---------- Records to use
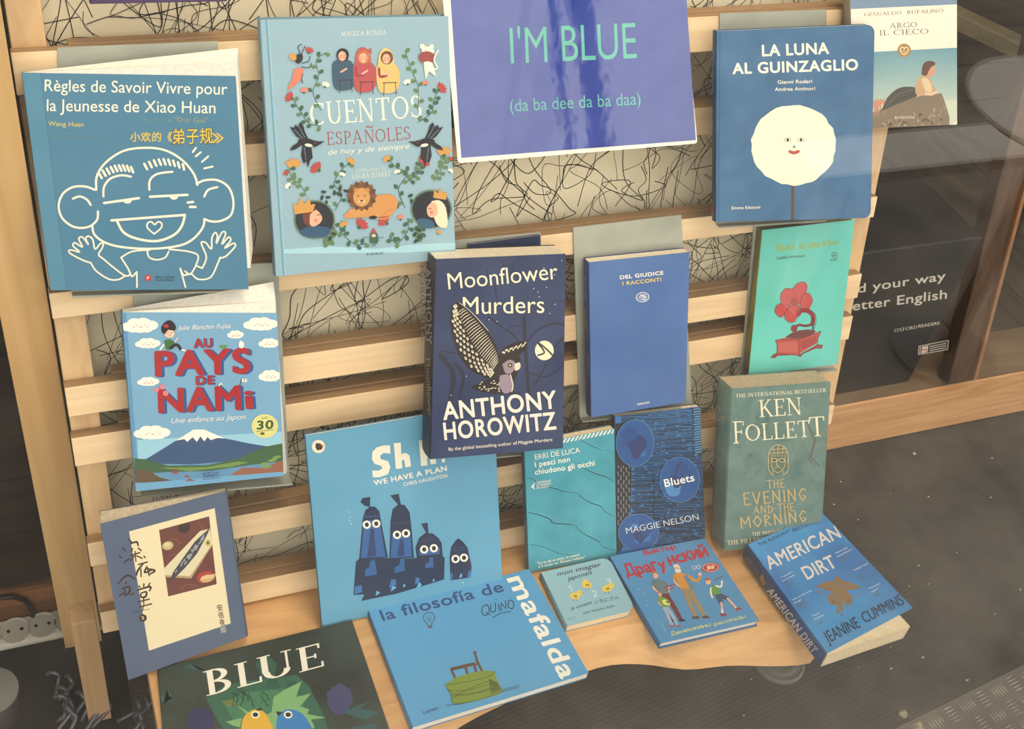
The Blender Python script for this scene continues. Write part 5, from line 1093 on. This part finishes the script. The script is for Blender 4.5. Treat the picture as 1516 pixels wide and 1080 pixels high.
def spread(txt, x0, y0, x1, y1, wd):
    tot = sum(wd.get(ch, 1) for ch in txt); x = 0; out = []
    for ch in txt:
        w = wd.get(ch, 1); f0 = (x+.07)/tot; f1 = (x+w-.07)/tot; x += w
        if ch != ' ': out.append((ch, x0+(x1-x0)*f0, y0+(y1-y0)*f0, x0+(x1-x0)*f1, y0+(y1-y0)*f1))
    return out
cyr(RC, spread('Виктор', 732, 138, 934, 94, {'В': 1.1}), 30, .05, UPV)
big = spread('Драгу', 622, 268, 880, 220, {'Д': 1.4, 'г': .8}) + spread('нский', 888, 198, 1140, 140, {'й': 1.05})
cyr(RC, big, 74, .04, UPV)
cyr((206, 208, 140), spread('Денискины', 900, 640, 1150, 578, {'Д': 1.3}), 24, .02, UPV); cyr((206, 208, 140), spread('рассказы', 1168, 578, 1366, 528, {}), 22, .02, UPV)
a.e(RC, 1145, 215, 56, 30, -8, 28); a.ring((226, 206, 180), 3, 1145, 215, 48, 24); a.p((222, 190, 140), (1122, 205), (1166, 200), (1170, 222), (1124, 228)); a.s(RC, 3, (1146, 202), (1148, 226), sm=0)
SK = (226, 178, 146)
def man(x, y, s, lean, hair, top, legs, shoe, arms=True):
    f = lambda u, v: (x+u*s+v*s*lean, y+v*s)
    a.p(legs, f(-22, 88), f(26, 84), f(40, 160), f(44, 220), f(24, 222), f(8, 130), f(4, 222), f(-18, 222), f(-20, 150)); a.p(top, f(-28, 28), f(-8, 20), f(12, 20), f(32, 30), f(30, 92), f(-24, 94))
    a.e(SK, *f(2, 2), 13*s, 16*s); a.p(hair, f(-13, 0), f(-10, -16), f(6, -20), f(17, -10), f(16, 0), f(8, -8), f(-6, -8)); a.s(SK, 8*s, [f(-28, 34), f(-36, 62), f(-22, 84)]); a.s(top, 10*s, [f(-26, 32), f(-36, 52)]); a.s(top, 10*s, [f(30, 34), f(42, 60)]); a.s(SK, 8*s, [f(42, 60), f(34, 84)])
    a.e((40, 34, 34), *f(-3, 2), 1.8*s, n=6); a.e((40, 34, 34), *f(7, 1), 1.8*s, n=6); a.s((150, 60, 56), 2*s, [f(-3, 9), f(2, 12), f(8, 8)])
    a.p(shoe, f(-24, 222), f(6, 220), f(8, 232), f(-24, 234)); a.p(shoe, f(22, 222), f(46, 218), f(60, 230), f(24, 232)); a.s((44, 40, 44), 1.6, [f(-28, 28), f(-24, 94)]); a.s((44, 40, 44), 1.6, [f(32, 30), f(30, 92)])
man(800, 262, 1.25, .42, (176, 112, 66), (100, 122, 128), (110, 44, 52), (60, 40, 40))
a.s((150, 70, 84), 9, (858, 340), (918, 322), sm=0); a.s((150, 70, 84), 6, (862, 358), (922, 340), sm=0)
man(935, 220, 1.35, .42, (222, 216, 204), (206, 138, 60), (150, 132, 100), (90, 62, 44))
a.p((96, 130, 150), (975, 268), (1010, 262), (1050, 345), (1020, 352)); a.e((222, 216, 204), 942, 236, 20, 12); a.s((206, 138, 60), 16, [(1010, 270), (1060, 300), (1080, 270)]); a.e(SK, 1078, 256, 11)
for x, y in ((1042, 216), (1070, 212)): a.ring((220, 226, 226), 3, x, y, 11)
man(828, 380, .88, .42, (176, 90, 60), (112, 150, 70), (150, 170, 190), (180, 70, 70))
a.e((232, 214, 130), 868, 432, 26, 16, 20); a.e((90, 140, 70), 878, 430, 14, 9, 20)
f0 = (1130, 300); a.e(SK, 1130, 304, 16, 18); a.p((176, 70, 56), (1112, 300), (1116, 284), (1136, 280), (1148, 292), (1130, 294)); a.p((92, 146, 72), [(1140, 336), (1176, 322), (1212, 366), (1196, 392), (1160, 388)]); a.s((232, 222, 200), 11, [(1146, 344), (1146, 372), (1156, 402)]); a.s((232, 222, 200), 11, [(1180, 330), (1210, 334), (1216, 300)]); a.p((60, 76, 104), [(1172, 386), (1210, 376), (1262, 400), (1250, 420), (1216, 410), (1226, 436), (1196, 440)])
a.s(SK, 12, [(1212, 434), (1216, 470), (1218, 500)]); a.s(SK, 12, [(1250, 408), (1280, 440), (1306, 470)]); a.s((238, 232, 220), 12, (1216, 480), (1220, 500), sm=0); a.p((150, 50, 54), (1206, 500), (1238, 500), (1248, 516), (1208, 518)); a.p((150, 50, 54), (1298, 472), (1316, 462), (1340, 470), (1310, 486)); a.s((120, 70, 50), 4, (1170, 296), (1222, 266), sm=0)
a.t((180, 206, 222), 'ЭКСМО', 834, 560, 862, 618, 7, 0, 0, (1, -.5))
for x, y in ((722, 368), (730, 380), (700, 350), (742, 420), (752, 450)): a.e((210, 220, 224), x, y, 2.5, n=6)
a.build('cover_print', e)

# 19 thick blue paperback with a brown ornament at the right end
Q = [(1107, 806.5), (1217.7, 760), (1351.4, 900.5), (1224.5, 968)]
nA = tilt(2.0, .6, U); p0 = on_z((1224.5, 968), ZB+.036)
AC = noisy('blue_wash', (70, 146, 204), (64, 118, 180), (1, 1, 1), 4, .4, .02, .4, .42, .62, nscale=9)
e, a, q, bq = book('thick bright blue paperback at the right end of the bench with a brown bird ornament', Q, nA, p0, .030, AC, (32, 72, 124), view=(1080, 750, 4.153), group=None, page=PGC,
     pq=[(1111, 807), (1210, 779), (1347.5, 928), (1225, 970)], prism=True, bq=[(1100.5, 822), (1205, 800), (1339.6, 960.7), (1219.7, 990.8)])
# back cover and pages follow the measured page block below the lifted front cover
P_clip(a)
UPV = (-.66, -1)
a.t((40, 52, 66), 'THE RUNAWAY', 184, 248, 380, 156, 20, .02, upv=UPV); a.t((40, 52, 66), 'BESTSELLER', 394, 158, 562, 92, 20, .02, upv=UPV)
PK = (226, 214, 208)
a.t(PK, 'AMERICAN', 248, 390, 688, 190, 82, .018, upv=(-.55, -1)); a.t(PK, 'DIRT', 480, 452, 664, 372, 84, .018, upv=(-.62, -1))
for x, y in ((356, 316), (442, 300), (520, 240), (590, 200), (520, 396), (604, 362)): a.s((150, 170, 196), 2.4, (x, y), (x+16, y+26), sm=0)
BRN = (140, 112, 78)
a.p(BRN, [(530, 492), (600, 462), (640, 462), (662, 420), (682, 452), (740, 470), (812, 496), (780, 512), (716, 518), (760, 560), (750, 600), (715, 618), (705, 590), (690, 600), (702, 640), (672, 650), (660, 610), (620, 605), (600, 570), (612, 540), (640, 528), (590, 516)])
for x, y, r_ in ((545, 525, 8), (570, 535, 6), (540, 545, 5), (665, 655, 8), (690, 668, 6), (798, 545, 7), (640, 590, 12), (735, 580, 14)): a.e(BRN if y < 560 else (120, 100, 76), x, y, r_, n=8)
a.s((70, 110, 160), 3, [(640, 470), (680, 490), (740, 492)]); a.s((70, 110, 160), 3, [(660, 530), (665, 580), (690, 600)]); a.s((70, 110, 160), 3, [(620, 560), (650, 575)], sm=0)
LQ = (214, 224, 230); GQ = (110, 116, 110)
for L1, L2, L3, x, y in (("'I couldn't", "put it down'", 'STEPHEN KING', 318, 444), ("'Like all the best", "things'", 'GOOD HOUSEKEEPING', 388, 582), ("'Heart-", "stopping'", 'OBSERVER', 512, 682), ("'Absolutely", "extraordinary'", 'MARIE CLAIRE', 652, 296), ("'Today's best'", "", 'THE TIMES', 762, 402), ("'Powerful,", "urgent'", 'DAILY MAIL', 860, 514)):
    a.t(LQ, L1, x, y, x+len(L1)*6.6, y-len(L1)*3.4, 10, .02, upv=UPV)
    if L2: a.t(LQ, L2, x+10, y+20, x+10+len(L2)*6.4, y+20-len(L2)*3.3, 10, .02, upv=UPV)
    for q_ in (0, 10): a.s(GQ, 4, (x+24+q_*.6, y+38+q_), (x+24+q_*.6+len(L3)*3.6, y+38+q_-len(L3)*1.9), sm=0)
a.t((30, 44, 72), 'JEANINE', 606, 846, 808, 745, 74, .0, upv=(-.6, -1)); a.t((30, 44, 72), 'CUMMINS', 836, 722, 1078, 602, 70, .0, upv=(-.6, -1))
a.build('cover_print', e)
s = spine_art(q, nA, (1080, 750, 4.153)); s.t((206, 204, 204), 'AMERICAN DIRT', 236, 520, 520, 905, 42, .03, upv=(.95, -.72)); s.t((110, 110, 116), 'JEANINE CUMMINS', 104, 320, 176, 420, 26, 0, upv=(.95, -.72)); s.p((140, 112, 84), [(190, 440), (214, 410), (232, 470), (218, 490)]); s.build('spine_print', e)

# purple book just entering the frame at the top
m = MB(); QP = [(120, -60), (325, -68), (336, 2), (134, 6)]
e, a, q, bq = book('dark purple book whose lower edge just shows at the top left', QP, N0, on_rk((230, -30), .010), .008, (66, 44, 84), group=None)

# ---------------------------------------------------------------- window pane
GL = bpy.data.materials.new('window_glass'); GL.use_nodes = True; t = GL.node_tree; t.nodes.clear()
out = t.nodes.new('ShaderNodeOutputMaterial'); mx = t.nodes.new('ShaderNodeMixShader'); tr = t.nodes.new('ShaderNodeBsdfTransparent'); gs = t.nodes.new('ShaderNodeBsdfGlossy'); fr = t.nodes.new('ShaderNodeFresnel'); mm = t.nodes.new('ShaderNodeMath')
ge = t.nodes.new('ShaderNodeNewGeometry'); iv = t.nodes.new('ShaderNodeMath'); iv.operation = 'MULTIPLY_ADD'; iv.inputs[1].default_value = 1/1.5-1.5; iv.inputs[2].default_value = 1.5; t.links.new(ge.outputs['Backfacing'], iv.inputs[0]); t.links.new(iv.outputs[0], fr.inputs['IOR']); mm.operation = 'MULTIPLY'; mm.inputs[1].default_value = 1.0; gs.inputs['Roughness'].default_value = 0.0
tr.inputs[0].default_value = (.97, .98, .97, 1)
t.links.new(fr.outputs[0], mm.inputs[0]); t.links.new(mm.outputs[0], mx.inputs[0]); t.links.new(tr.outputs[0], mx.inputs[1]); t.links.new(gs.outputs[0], mx.inputs[2]); t.links.new(mx.outputs[0], out.inputs[0])
G0 = P0-SN*.18
m = MB(); ga, gb = G0-SL*2.28, G0+SL*2.13
m.prism([v+Vector((0, 0, -.34)) for v in (ga, gb, gb+SN*.006, ga+SN*.006)], [v+Vector((0, 0, 2.99)) for v in (ga, gb, gb+SN*.006, ga+SN*.006)])
o = m.build('window_1', GL); o['kind'] = 'structure'

# things out on the pavement, seen only as faint reflections in the pane
tb = empty('cafe_table', 'round pale cafe table outside, seen only as a faint reflection at the right edge', 'table'); WT = mat((200, 196, 188), .5)
m = MB(); m.lathe(Vector((2.29, -.45, .33)), [(.20, 0), (.21, .01), (.21, .018), (.195, .022)], 40); m.build('table_top', WT, tb)
m = MB(); m.lathe(Vector((2.29, -.45, -.349)), [(.13, 0), (.13, .012), (.025, .03), (.02, .679)], 20); m.build('pedestal', mat((60, 58, 56), .5), tb)
bn = empty('pale_bench', 'long pale street bench outside, mirrored as a grey band beside the round moon book', 'bench')
m = MB(); A_0, B_0 = Vector((1.97, -.80, .08)), Vector((3.3, -.42, .08)); obar(m, A_0, B_0, .07, .015); m.build('seat', WT, bn)
for f_ in (.08, .92):
    c_ = A_0.lerp(B_0, f_); m = MB(); m.box(c_.x-.02, c_.x+.02, c_.y-.04, c_.y+.04, -.349, .065); m.build('leg', WT, bn)
for k_, (x_, r_) in enumerate(((1.80, .036), (1.69, .012))):  # poles added out of view to mirror dark streaks into the glossy sign
    m = MB(); m.lathe(Vector((x_, -1.5, -.349)), [(r_*1.8, 0), (r_*1.8, .08), (r_, .1), (r_, 3.4)], 16)
    tag(m.build('streak_pole', mat((40, 42, 46), .5)), ('thick dark pole added outside, mirrored as a dark streak in the glossy sign', 'thin dark pole added outside, mirrored left of the thick one in the sign')[k_], 'pole')

# empties sit at the base of their things
for o in list(COL.objects):
    if o.type == 'EMPTY' and o.children:
        vs = [v.co for c in o.children if c.type == 'MESH' for v in c.data.vertices]
        if not vs: continue
        lo = Vector([min(v[i] for v in vs) for i in range(3)]); hi = Vector([max(v[i] for v in vs) for i in range(3)])
        c = Vector(((lo.x+hi.x)/2, (lo.y+hi.y)/2, lo.z)); o.location = c
        for ch in o.children: ch.matrix_parent_inverse = Matrix.Translation(-c)
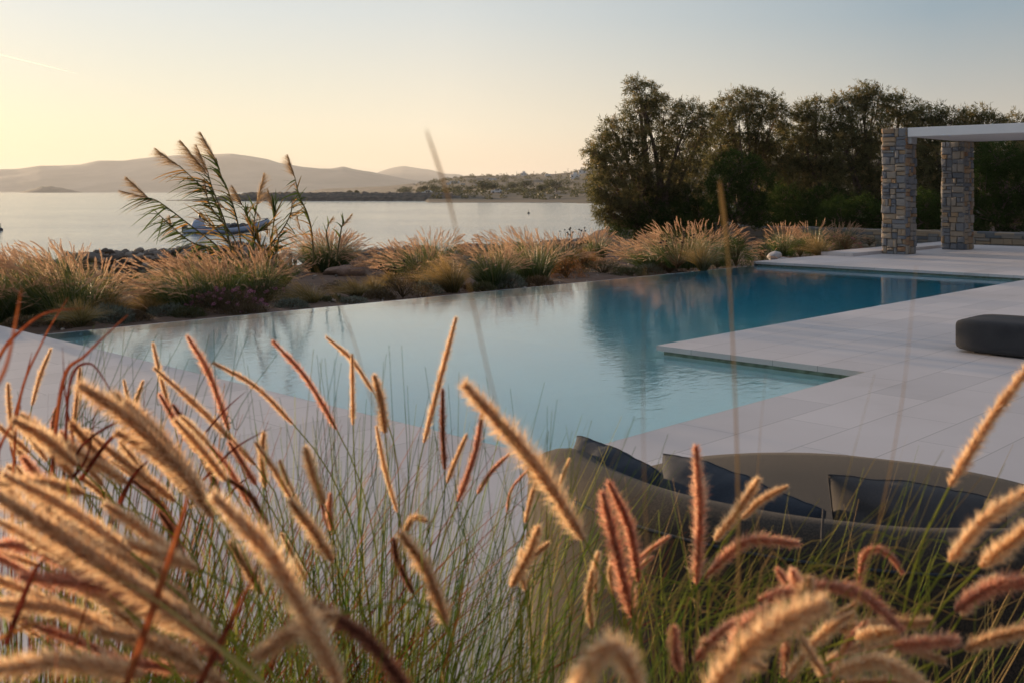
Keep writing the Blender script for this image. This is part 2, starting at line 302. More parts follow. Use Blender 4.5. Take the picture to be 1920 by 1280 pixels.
# ------------------------------------------------------------------ setting: sea, terrain
SEA = -1.2
def fan_grid(xs, Ds, zf):
    """terrain patch in real metres: columns follow bearings, rows follow distance"""
    V = []
    for D in Ds:
        for x in xs:
            X = (x - 960) / F * D; V.append((X, D, zf(x, D)))
    nx = len(xs); i = np.arange(len(Ds) - 1)[:, None] * nx; j = np.arange(nx - 1)[None]
    return np.array(V), np.stack((i + j, i + j + 1, i + nx + j + 1, i + nx + j), -1).reshape(-1, 4)
def sstep(a, b, x):
    t = min(1, max(0, (x - a) / (b - a))); return t * t * (3 - 2 * t)
def setting():
    s = 14500
    sea = mesh_np('sea', [(-s, -300, SEA), (-316, -300, SEA), (14070, s, SEA), (-s, s, SEA)], [[(0, 1, 2, 3)]], M['sea']); tag(sea, kind='structure', label='calm silvery bay water', )
    # garden ground in the pool's axes
    us = np.unique(np.concatenate((np.arange(-30, -14, 2), np.arange(-14, 30, .5), np.arange(30, 130, 5), [25.02, -.02, -.6])))
    vs = np.unique(np.concatenate((np.arange(-60, -15, 5), np.arange(-15, 7, 2), [7.74, 7.76, 8.62], np.arange(8, 24, .4), np.arange(24, 60, 4))))
    V = []
    for v in vs:
        for u in us:
            P = uv(u, v); shore = 16.6 if u < 19 else 21.2
            if u > 19: shore = 16.6 + 4.6 * sstep(19, 24, u)
            shore += .5 * fbm(u * .3, 1.3)
            under = (u < 25.01 and v < 7.75) or (u < -.01 and v < 8.63)
            if under: z = -3.
            else:
                z = -.24 + .05 * fbm(P[0] * .8, P[1] * .8) + .04 * fbm(P[0] * 3, P[1] * 3)
                if u > 26: z = .0 + .15 * fbm(P[0] * .3, P[1] * .3)
                if v > shore: z -= 2.2 * sstep(shore, shore + 3, v)
            V.append((P[0], P[1], z))
    nx = len(us); i = np.arange(len(vs) - 1)[:, None] * nx; j = np.arange(nx - 1)[None]
    g = mesh_np('garden_ground', V, np.stack((i + j, i + j + 1, i + nx + j + 1, i + nx + j), -1).reshape(-1, 4), M['soil'], smooth=True); tag(g, kind='structure', label='red brown garden soil')
setting()
RIDGE = [(-700, 330), (-400, 322), (-150, 326), (0, 318), (33, 317), (75, 311), (110, 311), (150, 309), (183, 302), (230, 302), (290, 295), (335, 291), (383, 290), (433, 288), (470, 293), (500, 298), (522, 305), (567, 313), (600, 316), (622, 316), (643, 312), (667, 318), (700, 323), (767, 337), (800, 342), (900, 352), (1050, 360)]
RIDGE2 = [(640, 350), (713, 322), (733, 315), (757, 311), (780, 315), (810, 319), (833, 326), (860, 327), (880, 333), (950, 345), (1100, 352), (1300, 340), (1500, 330), (2400, 330)]
HILL = [(440, 356), (600, 354), (680, 352), (735, 349), (765, 346), (800, 344), (835, 339), (857, 335), (875, 332), (920, 332), (965, 331), (1000, 330), (1040, 328), (1070, 325), (1100, 318), (1200, 308), (1500, 300), (2300, 300)]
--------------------
Your objective: Note every line above where the string "None" shows up, and copy those lines.

Solution for this problem:
e, a, q, bq = book('thick bright blue paperback at the right end of the bench with a brown bird ornament', Q, nA, p0, .030, AC, (32, 72, 124), view=(1080, 750, 4.153), group=None, page=PGC,
e, a, q, bq = book('dark purple book whose lower edge just shows at the top left', QP, N0, on_rk((230, -30), .010), .008, (66, 44, 84), group=None)
    nx = len(xs); i = np.arange(len(Ds) - 1)[:, None] * nx; j = np.arange(nx - 1)[None]
    nx = len(us); i = np.arange(len(vs) - 1)[:, None] * nx; j = np.arange(nx - 1)[None]